Over the weekend, the New York Times reported that back in 2015, Uber was forced by Apple to stop tagging the phone’s of people who deleted the ride-hailing app. But buried within the Times report was another tech chestnut: Uber had been buying email data — receipts and emails sent to people from Uber competitor Lyft — from Unroll.me, an email-unsubscribing service you’ve maybe used if you ever looked at your inbox, thought, This is too many damn Pottery Barn and Maple emails, and Googled a way to quickly bulk unsubscribe.
From the New York Times:
Uber devoted teams to so-called competitive intelligence, purchasing data from an analytics service called Slice Intelligence. Using an email digest service it owns named Unroll.me, Slice collected its customers’ emailed Lyft receipts from their inboxes and sold the anonymized data to Uber. Uber used the data as a proxy for the health of Lyft’s business. (Lyft, too, operates a competitive intelligence team.)

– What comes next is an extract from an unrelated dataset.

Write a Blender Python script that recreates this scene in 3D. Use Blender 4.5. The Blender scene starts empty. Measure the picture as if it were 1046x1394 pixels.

Upon discovering that their information was being mined and sold — which at this point, maybe just assume that’s always the case if you’re giving away info online — some people were understandably peeved. Unroll.me co-founder and CEO Jojo Hedaya has since apologized on the company’s blog for not being more forthcoming with what his company was doing with user data. “Our users are the heart of our company and service. So it was heartbreaking to see that some of our users were upset to learn about how we monetize our free service,” Hedaya wrote. “And while we try our best to be open about our business model, recent customer feedback tells me we weren’t explicit enough.” Hate to see a corporation heartbroken! I guess for now it’s back to unsubscribing from newsletters and emails the old-fashioned way: clicking each link manually while walking uphill (both ways) in the snow, sharing a pair of shoes with your sibling.